WHAT THE TASK REQUIRES: From the records below, copy out exactly the lines from the one containing "Write part 4" to the one containing "of the mounds','pebbles',kind='stuff')", both included. Add nothing else.

EXTRACTED INFORMATION:
-----
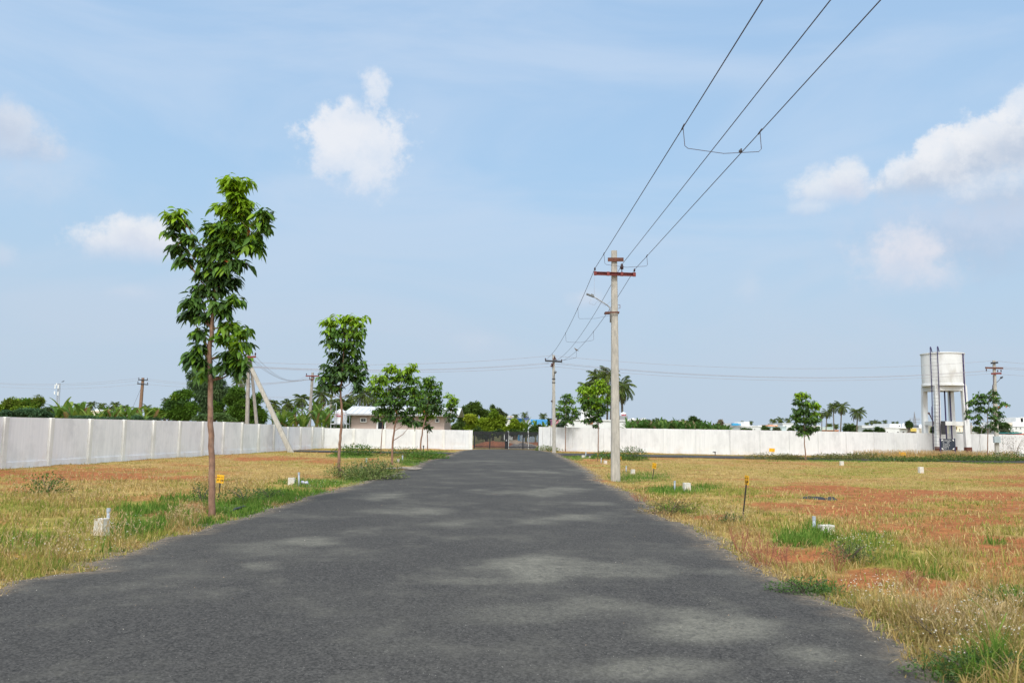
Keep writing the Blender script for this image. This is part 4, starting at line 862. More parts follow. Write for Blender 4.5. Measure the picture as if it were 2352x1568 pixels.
-----
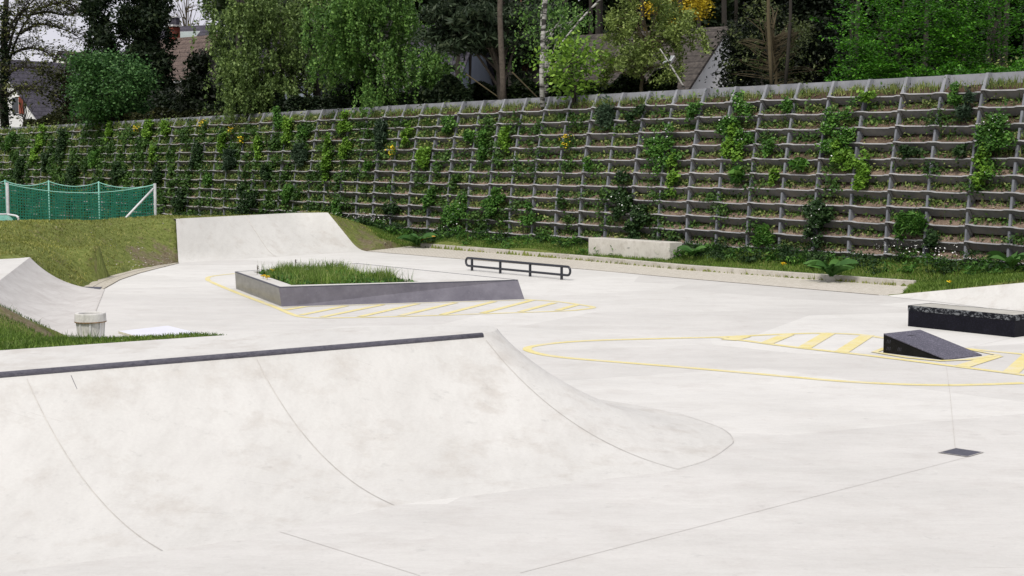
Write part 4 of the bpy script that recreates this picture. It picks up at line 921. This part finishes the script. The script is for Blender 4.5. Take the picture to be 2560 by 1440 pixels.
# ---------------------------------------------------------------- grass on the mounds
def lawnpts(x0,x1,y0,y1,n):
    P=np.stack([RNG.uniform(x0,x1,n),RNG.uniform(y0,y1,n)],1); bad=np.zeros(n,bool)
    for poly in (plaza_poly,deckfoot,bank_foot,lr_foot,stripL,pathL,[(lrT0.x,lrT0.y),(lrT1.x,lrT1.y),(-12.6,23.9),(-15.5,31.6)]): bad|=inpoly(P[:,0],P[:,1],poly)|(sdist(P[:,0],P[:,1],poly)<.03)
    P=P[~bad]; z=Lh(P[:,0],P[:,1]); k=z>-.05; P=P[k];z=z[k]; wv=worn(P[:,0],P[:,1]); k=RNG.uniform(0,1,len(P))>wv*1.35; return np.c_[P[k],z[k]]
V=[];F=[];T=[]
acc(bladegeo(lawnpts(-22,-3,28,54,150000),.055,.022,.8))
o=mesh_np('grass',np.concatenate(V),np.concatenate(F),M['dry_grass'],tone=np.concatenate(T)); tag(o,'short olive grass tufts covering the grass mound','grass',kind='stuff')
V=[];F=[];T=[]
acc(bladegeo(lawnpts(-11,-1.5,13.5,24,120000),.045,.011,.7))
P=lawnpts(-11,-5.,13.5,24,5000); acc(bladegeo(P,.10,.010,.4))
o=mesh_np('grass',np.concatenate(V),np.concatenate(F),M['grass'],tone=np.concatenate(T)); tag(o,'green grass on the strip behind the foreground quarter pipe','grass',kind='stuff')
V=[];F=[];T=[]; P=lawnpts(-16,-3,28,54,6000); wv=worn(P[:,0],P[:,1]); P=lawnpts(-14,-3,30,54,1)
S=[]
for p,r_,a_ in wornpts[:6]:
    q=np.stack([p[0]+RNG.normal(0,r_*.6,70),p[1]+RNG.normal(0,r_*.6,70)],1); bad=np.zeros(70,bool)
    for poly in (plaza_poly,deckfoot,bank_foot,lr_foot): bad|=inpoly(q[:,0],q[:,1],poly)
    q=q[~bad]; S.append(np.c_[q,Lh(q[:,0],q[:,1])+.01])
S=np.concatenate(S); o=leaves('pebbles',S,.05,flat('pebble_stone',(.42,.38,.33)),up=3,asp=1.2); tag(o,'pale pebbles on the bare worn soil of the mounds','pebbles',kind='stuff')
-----
EXERCISE OUTPUT:
Write part 4 of the bpy script that recreates this picture. It picks up at line 921. This part finishes the script. The script is for Blender 4.5. Take the picture to be 2560 by 1440 pixels.
# ---------------------------------------------------------------- grass on the mounds
def lawnpts(x0,x1,y0,y1,n):
    P=np.stack([RNG.uniform(x0,x1,n),RNG.uniform(y0,y1,n)],1); bad=np.zeros(n,bool)
    for poly in (plaza_poly,deckfoot,bank_foot,lr_foot,stripL,pathL,[(lrT0.x,lrT0.y),(lrT1.x,lrT1.y),(-12.6,23.9),(-15.5,31.6)]): bad|=inpoly(P[:,0],P[:,1],poly)|(sdist(P[:,0],P[:,1],poly)<.03)
    P=P[~bad]; z=Lh(P[:,0],P[:,1]); k=z>-.05; P=P[k];z=z[k]; wv=worn(P[:,0],P[:,1]); k=RNG.uniform(0,1,len(P))>wv*1.35; return np.c_[P[k],z[k]]
V=[];F=[];T=[]
acc(bladegeo(lawnpts(-22,-3,28,54,150000),.055,.022,.8))
o=mesh_np('grass',np.concatenate(V),np.concatenate(F),M['dry_grass'],tone=np.concatenate(T)); tag(o,'short olive grass tufts covering the grass mound','grass',kind='stuff')
V=[];F=[];T=[]
acc(bladegeo(lawnpts(-11,-1.5,13.5,24,120000),.045,.011,.7))
P=lawnpts(-11,-5.,13.5,24,5000); acc(bladegeo(P,.10,.010,.4))
o=mesh_np('grass',np.concatenate(V),np.concatenate(F),M['grass'],tone=np.concatenate(T)); tag(o,'green grass on the strip behind the foreground quarter pipe','grass',kind='stuff')
V=[];F=[];T=[]; P=lawnpts(-16,-3,28,54,6000); wv=worn(P[:,0],P[:,1]); P=lawnpts(-14,-3,30,54,1)
S=[]
for p,r_,a_ in wornpts[:6]:
    q=np.stack([p[0]+RNG.normal(0,r_*.6,70),p[1]+RNG.normal(0,r_*.6,70)],1); bad=np.zeros(70,bool)
    for poly in (plaza_poly,deckfoot,bank_foot,lr_foot): bad|=inpoly(q[:,0],q[:,1],poly)
    q=q[~bad]; S.append(np.c_[q,Lh(q[:,0],q[:,1])+.01])
S=np.concatenate(S); o=leaves('pebbles',S,.05,flat('pebble_stone',(.42,.38,.33)),up=3,asp=1.2); tag(o,'pale pebbles on the bare worn soil of the mounds','pebbles',kind='stuff')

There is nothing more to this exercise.